Part of the job of Old Masters dealers is to find misattributed or underpriced works by well-known artists. They do in artworks what value investors do in securities. One of the most notable example of a misattribution took place in 2006 when Sotheby’s London sold a painting titled “The Cardsharps,” labeled in the catalogue as a follower of Italian baroque artist Caravaggio, for £42,000 that was later reattributed as a genuine Caravaggio, triggering a lawsuit. The auction house had consulted Caravaggio experts who claimed that the consigned painting was a copy of another on display at the Kimbell Art Museum in Fort Worth, Texas. The consignor, however, claimed that the auction house had been negligent, and in early 2015 London’s High Court decided that Sotheby’s had “reasonably come to the view that the quality of the painting was not sufficiently high to indicate that it might be by Caravaggio.”
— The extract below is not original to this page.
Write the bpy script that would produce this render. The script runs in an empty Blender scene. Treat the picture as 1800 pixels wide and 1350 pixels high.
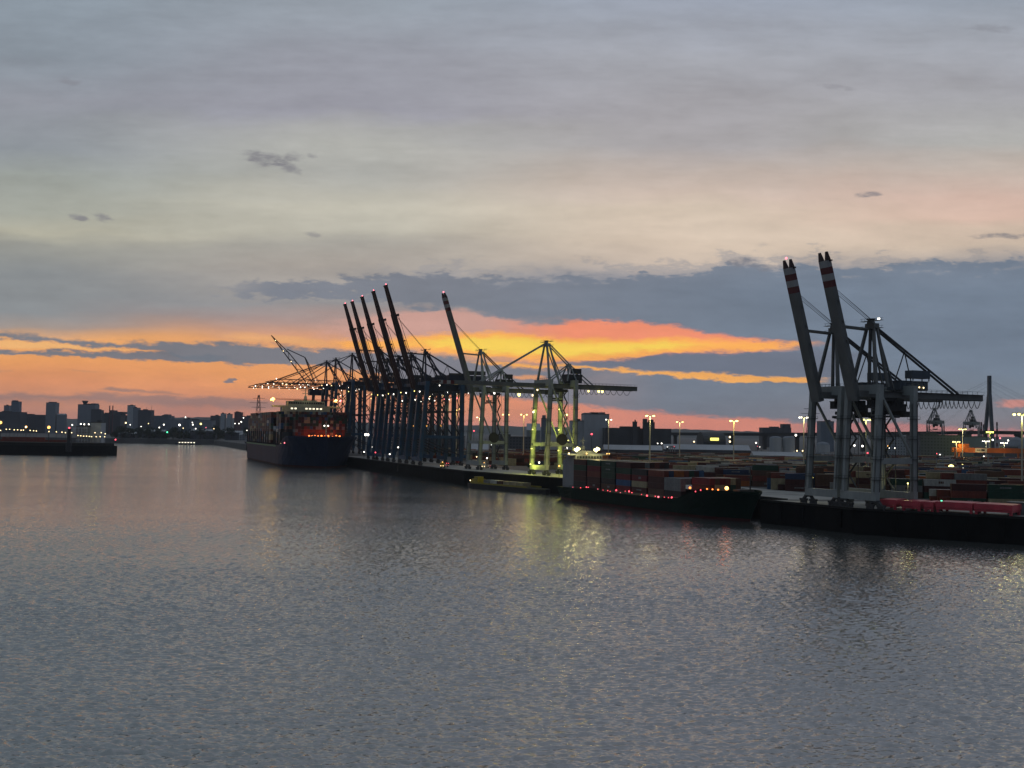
import bpy, math, random
import numpy as np
from mathutils import Vector, Matrix
random.seed(7)
rnd = random.Random(11)
S = bpy.context.scene
C = S.collection
R = math.radians

# ---------------------------------------------------------------- camera: a view from about 33 m above the river
H, F = 33.0, 1900.0          # eye height in metres, focal length in pixels of an 1800 px wide frame
QZ = 8.5                     # height of the quay above the water
PITCH, ROLL = math.atan(84/F), R(.9)
_f = Vector((0, math.cos(PITCH), math.sin(PITCH)))
_r0, _u0 = Vector((1, 0, 0)), Vector((0, -math.sin(PITCH), math.cos(PITCH)))
_r = _r0*math.cos(ROLL) + _u0*math.sin(ROLL)
_u = _u0*math.cos(ROLL) - _r0*math.sin(ROLL)
cam = bpy.data.cameras.new('camera')
cam.lens, cam.sensor_width, cam.clip_start, cam.clip_end = 36*F/1800, 36, 1, 40000
co = bpy.data.objects.new('camera', cam)
C.objects.link(co)
co.matrix_world = Matrix(((_r.x, _u.x, -_f.x, 0), (_r.y, _u.y, -_f.y, 0), (_r.z, _u.z, -_f.z, H), (0, 0, 0, 1)))
S.camera = co

def ray(px, py):
    return _f*F + _r*(px - 900) + _u*(675 - py)
def at(px, py, Y):
    """the point at depth Y that was measured at (px, py) of the photograph"""
    d = ray(px, py)
    return Vector((0, 0, H)) + d*(Y/d.y)
def flat(px, py, z=0.0):
    """the same on the level z"""
    d = ray(px, py)
    return Vector((0, 0, H)) + d*((z - H)/d.z)
def uv(px, py):
    d = ray(px, py)
    return F*d.x/d.y, F*d.z/d.y

# ---------------------------------------------------------------- meshes
class MB:
    def __init__(s):
        s.v, s.f, s.mi = [], [], []
        s.m = 0
    def poly(s, pts, faces):
        b = len(s.v)
        s.v += [tuple(p) for p in pts]
        for f in faces:
            s.f.append(tuple(b + i for i in f)); s.mi.append(s.m)
        return s
    def box(s, c, d, rz=0.0, taper=1.0):
        x, y, z = d[0]/2, d[1]/2, d[2]/2
        ca, sa = math.cos(rz), math.sin(rz)
        P = []
        for k in (-1, 1):
            t = taper if k > 0 else 1
            for a, b in ((-1, -1), (1, -1), (1, 1), (-1, 1)):
                X, Y = a*x*t, b*y*t
                P.append((c[0] + X*ca - Y*sa, c[1] + X*sa + Y*ca, c[2] + k*z))
        return s.poly(P, ((3, 2, 1, 0), (4, 5, 6, 7), (0, 1, 5, 4), (1, 2, 6, 5), (2, 3, 7, 6), (3, 0, 4, 7)))
    def bar(s, p, q, w, h=None, up=(0, 0, 1), w2=None, h2=None):
        """a rectangular bar from p to q, w wide and h high, tapering to w2 x h2"""
        h = h or w
        w2, h2 = w2 or w, h2 or h
        p, q = Vector(p), Vector(q)
        d = (q - p).normalized()
        up = Vector(up)
        if abs(d.dot(up)) > .99:
            up = Vector((1, 0, 0))
        a = d.cross(up).normalized()
        b = a.cross(d).normalized()
        P = []
        for o, ww, hh in ((p, w, h), (q, w2, h2)):
            for i, j in ((-1, -1), (1, -1), (1, 1), (-1, 1)):
                P.append(o + a*(i*ww/2) + b*(j*hh/2))
        return s.poly(P, ((3, 2, 1, 0), (4, 5, 6, 7), (0, 1, 5, 4), (1, 2, 6, 5), (2, 3, 7, 6), (3, 0, 4, 7)))
    def tube(s, pts, r, n=6, r2=None):
        pts = [Vector(p) for p in pts]
        rings = []
        for i, p in enumerate(pts):
            d = (pts[min(i + 1, len(pts) - 1)] - pts[max(i - 1, 0)]).normalized()
            up = Vector((0, 0, 1)) if abs(d.z) < .95 else Vector((1, 0, 0))
            a = d.cross(up).normalized(); b = a.cross(d)
            rr = r if r2 is None else r + (r2 - r)*i/max(1, len(pts) - 1)
            rings.append([p + a*(rr*math.cos(2*math.pi*k/n)) + b*(rr*math.sin(2*math.pi*k/n)) for k in range(n)])
        P = [q for g in rings for q in g]
        Fc = [tuple(range(n))[::-1], tuple(len(P) - n + k for k in range(n))]
        for i in range(len(rings) - 1):
            for k in range(n):
                Fc.append((i*n + k, i*n + (k + 1) % n, (i + 1)*n + (k + 1) % n, (i + 1)*n + k))
        return s.poly(P, Fc)
    def lathe(s, c, prof, n=14):
        """rings of (radius, z) about the vertical through c"""
        P = [(c[0] + r*math.cos(2*math.pi*k/n), c[1] + r*math.sin(2*math.pi*k/n), c[2] + z) for r, z in prof for k in range(n)]
        Fc = [tuple(range(n))[::-1], tuple(len(P) - n + k for k in range(n))]
        for i in range(len(prof) - 1):
            for k in range(n):
                Fc.append((i*n + k, i*n + (k + 1) % n, (i + 1)*n + (k + 1) % n, (i + 1)*n + k))
        return s.poly(P, Fc)
    def ball(s, c, r, n=8, m=5):
        return s.lathe(c, [(r*math.sin(math.pi*(.06 + .88*i/m)), -r*math.cos(math.pi*(.06 + .88*i/m))) for i in range(m + 1)], n)
    def prism(s, pts, z0, z1):
        n = len(pts)
        P = [(x, y, z0) for x, y in pts] + [(x, y, z1) for x, y in pts]
        return s.poly(P, [tuple(range(n))[::-1], tuple(range(n, 2*n))] + [(i, (i + 1) % n, n + (i + 1) % n, n + i) for i in range(n)])
    def loft(s, rings, close=True, caps=True):
        n = len(rings[0])
        P = [p for g in rings for p in g]
        Fc = []
        for i in range(len(rings) - 1):
            for k in range(n if close else n - 1):
                Fc.append((i*n + k, i*n + (k + 1) % n, (i + 1)*n + (k + 1) % n, (i + 1)*n + k))
        if caps:
            Fc += [tuple(range(n))[::-1], tuple(len(P) - n + k for k in range(n))]
        return s.poly(P, Fc)
    def data(s, name, mats):
        me = bpy.data.meshes.new(name)
        me.from_pydata(s.v, [], s.f)
        for m in (mats if isinstance(mats, (list, tuple)) else [mats]):
            me.materials.append(m)
        if any(s.mi):
            me.polygons.foreach_set('material_index', s.mi)
        me.validate(); me.update()
        return me
    def build(s, name, mats, parent=None, loc=None, rz=0.0, **tags):
        o = bpy.data.objects.new(name, s.data(name, mats))
        C.objects.link(o)
        if parent is not None:
            o.parent = parent
        if loc is not None:
            o.location = loc
        if rz:
            o.rotation_euler.z = rz
        for k, v in tags.items():
            o[k] = v
        return o

def thing(name, label, cat, loc=(0, 0, 0), rz=0.0, group=None):
    o = bpy.data.objects.new(name, None)
    o.empty_display_size = .5
    C.objects.link(o)
    o.location = loc; o.rotation_euler = (0, 0, rz)
    o['label'] = label; o['category'] = cat
    if group:
        o['group'] = group
    return o
def kids(o):
    return [c for c in ALLKIDS.get(o.name, [])]
ALLKIDS = {}
def index_kids():
    ALLKIDS.clear()
    for o in bpy.data.objects:
        if o.parent is not None:
            ALLKIDS.setdefault(o.parent.name, []).append(o)
def dup(o, loc=None, rz=None, label=None, group=None, parent=None):
    """a copy of a thing with copies of its parts and their sub-parts"""
    c = o.copy()
    C.objects.link(c)
    if parent is not None:
        c.parent = parent
    for k in kids(o):
        dup(k, parent=c)
    if loc is not None:
        c.location = loc
    if rz is not None:
        c.rotation_euler.z = rz
    if label:
        c['label'] = label
    if group:
        c['group'] = group
    return c

# ---------------------------------------------------------------- materials
def lin(r, g, b):
    return tuple(((c/255)/12.92 if c <= 10 else ((c/255 + .055)/1.055)**2.4) for c in (r, g, b)) + (1,)
MATS = {}
def paint(name, col, rough=.5, var=.25, scale=.35, metal=0.0, spec=.3, stretch=(1, 1, .35)):
    """painted or weathered surface: base colour broken by stains and runs"""
    if name in MATS:
        return MATS[name]
    m = bpy.data.materials.new(name); m.use_nodes = True
    nt = m.node_tree; b = nt.nodes['Principled BSDF']
    tc = nt.nodes.new('ShaderNodeTexCoord')
    mp = nt.nodes.new('ShaderNodeMapping'); mp.inputs['Scale'].default_value = stretch
    nz = nt.nodes.new('ShaderNodeTexNoise'); nz.inputs['Scale'].default_value = scale; nz.inputs['Detail'].default_value = 5; nz.inputs['Roughness'].default_value = .65
    rp = nt.nodes.new('ShaderNodeValToRGB')
    c = Vector(col[:3])
    rp.color_ramp.elements[0].position, rp.color_ramp.elements[1].position = .3, .72
    rp.color_ramp.elements[0].color = (*(c*(1 - var)), 1)
    rp.color_ramp.elements[1].color = (*(c*(1 + var*.6)), 1)
    nt.links.new(tc.outputs['Object'], mp.inputs[0]); nt.links.new(mp.outputs[0], nz.inputs['Vector'])
    nt.links.new(nz.outputs['Fac'], rp.inputs['Fac']); nt.links.new(rp.outputs['Color'], b.inputs['Base Color'])
    b.inputs['Roughness'].default_value = rough; b.inputs['Metallic'].default_value = metal
    b.inputs['Specular IOR Level'].default_value = spec
    MATS[name] = m
    return m
def glow(name, col, power):
    if name in MATS:
        return MATS[name]
    m = bpy.data.materials.new(name); m.use_nodes = True
    b = m.node_tree.nodes['Principled BSDF']
    b.inputs['Base Color'].default_value = (.8, .8, .8, 1)
    b.inputs['Emission Color'].default_value = (*col, 1); b.inputs['Emission Strength'].default_value = power
    m.cycles.emission_sampling = 'NONE'
    MATS[name] = m
    return m
LIGHTS = 0
def lamp(parent, loc, col, power, r=.6, spot=None, aim=(0, 0, -1)):
    """a light source for a lamp"""
    global LIGHTS
    LIGHTS += 1
    l = bpy.data.lights.new('lamp_light', 'SPOT' if spot else 'POINT')
    l.color = col; l.energy = power*(.45 if not spot else 1); l.shadow_soft_size = r
    if spot:
        l.spot_size = R(spot); l.spot_blend = .6
    o = bpy.data.objects.new('lamp_light', l)
    C.objects.link(o); o.location = loc
    if spot:
        o.rotation_euler = Vector(aim).to_track_quat('-Z', 'Y').to_euler()
    if parent is not None:
        o.parent = parent
    return o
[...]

Robert Simon, an Old Masters art dealer in Manhattan, claimed that he has been able to find “attributions for unattributed or misattributed works a lot of times,” including works by Leonardo da Vinci, Parmigianino and Jusepe de Ribera. He purchased Ribera’s “A Desperate Woman” for $50,000 at a 1999 Sotheby’s auction where the painting was listed as an unattributed workshop painting: “maybe they said it was ‘workshop of Ribera,’ I don’t remember. I just thought it was a great painting. The quality was excellent, but it needed to be cleaned.” After the cleaning, Simon, who has a Ph.D in art history, compared the painting to another version of it that was known to have been done by the Spanish artist, finding similarities that confirmed his suspicion that this was a work by the same artist. A Ribera expert to whom he showed the painting also agreed with his assessment. In all, the process took 15 years, but the painting is for sale at his gallery for $800,000.

Some hunches, however, may be more difficult to prove. “We have a German School painting from the seventeenth century, or at least I thought it was German,” Steigrad said. “I brought the painting to Maastricht”—the annual international art fair in the Netherlands—“and a scholar came by who said the picture was most likely not German School but Dutch School. His primary reasoning had to do with the tablecloth.” Obviously, more research to do.